WHAT IS EXPECTED — Look at the data below and print exactly the lines from its first line through the line with "from mathutils import Vector, Matrix, Euler"; the pictures stay out of the copy.
····················
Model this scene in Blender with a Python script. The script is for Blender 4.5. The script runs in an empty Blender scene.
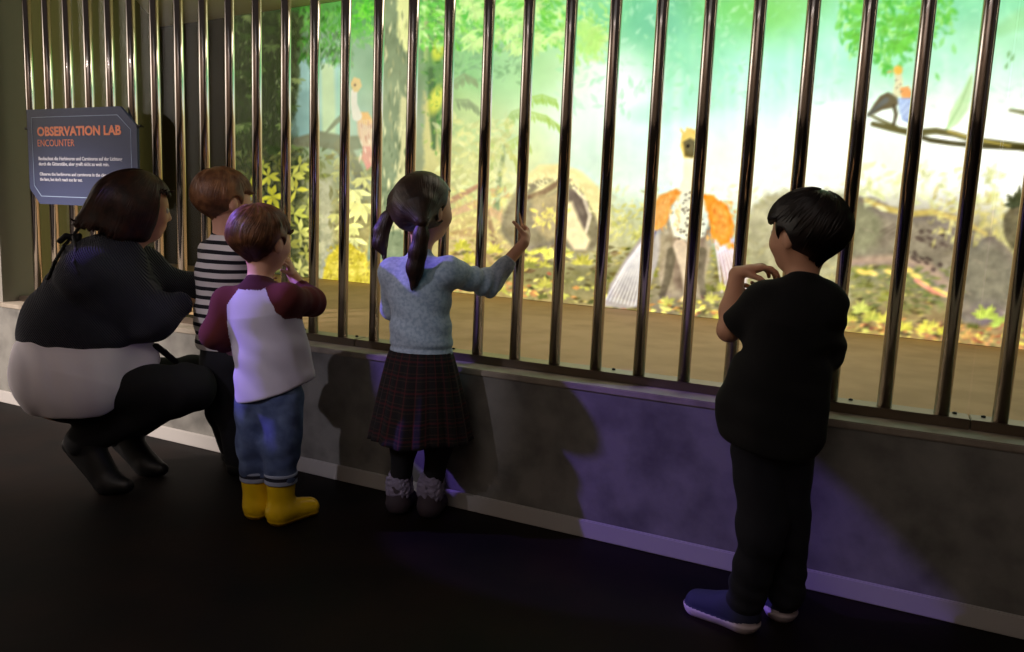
import bpy, bmesh, math, random
import numpy as np
from mathutils import Vector, Matrix, Euler

SC = bpy.context.scene
COL = SC.collection
# ------------------------------------------------------------------ camera
CAM = np.array([3.9386, -2.4118, 1.0305]); ROT = (1.43243, -0.04181, 0.45735); FPX = 762.4
cd = bpy.data.cameras.new('camera'); cam = bpy.data.objects.new('camera', cd); COL.objects.link(cam)
cam.location = CAM; cam.rotation_euler = ROT
cd.sensor_fit = 'HORIZONTAL'; cd.sensor_width = 36.0; cd.lens = FPX * 36.0 / 1024.0
cd.clip_start = 0.05; cd.clip_end = 100
SC.camera = cam
RM = np.array(Euler(ROT).to_matrix())

# ------------------------------------------------------------------ world, lights, exposure
w = bpy.data.worlds.new('dark_hall'); SC.world = w; w.use_nodes = True
w.node_tree.nodes['Background'].inputs[0].default_value = (0.62, 0.5, 0.46, 1)
w.node_tree.nodes['Background'].inputs[1].default_value = 0.05
SC.view_settings.view_transform = 'Standard'; SC.view_settings.look = 'None'
SC.view_settings.exposure = 0.0; SC.view_settings.gamma = 1.0
SC.view_settings.use_curve_mapping = False

def aim(o, loc, target):
    o.location = loc
    o.rotation_euler = (Vector(target) - Vector(loc)).to_track_quat('-Z', 'Y').to_euler()

def area(name, loc, target, size, power, color):
    l = bpy.data.lights.new(name, 'AREA'); l.size = size; l.energy = power; l.color = color
    o = bpy.data.objects.new(name, l); COL.objects.link(o); aim(o, loc, target); return o

def spot(name, loc, target, deg, power, color, blend=0.3, radius=0.03):
    l = bpy.data.lights.new(name, 'SPOT'); l.spot_size = math.radians(deg); l.energy = power; l.color = color
    l.spot_blend = blend; l.shadow_soft_size = radius
    o = bpy.data.objects.new(name, l); COL.objects.link(o); aim(o, loc, target); return o

PIC = 1.28
# hall projector far left: violet light raking past the children to the low wall
spot('violet_projector', (-0.5, -2.1, 2.65), (3.14, -0.12, 0.16), 12.9, 680, (0.27, 0.16, 1.0), 0.06, 0.03)
spot('cyan_beam', (4.3, -2.6, 2.5), (2.72, -0.35, 0.80), 7, 16, (0.25, 0.85, 1.0), 0.5, 0.02)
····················
OUTPUT —
Model this scene in Blender with a Python script. The script is for Blender 4.5. The script runs in an empty Blender scene.
import bpy, bmesh, math, random
import numpy as np
from mathutils import Vector, Matrix, Euler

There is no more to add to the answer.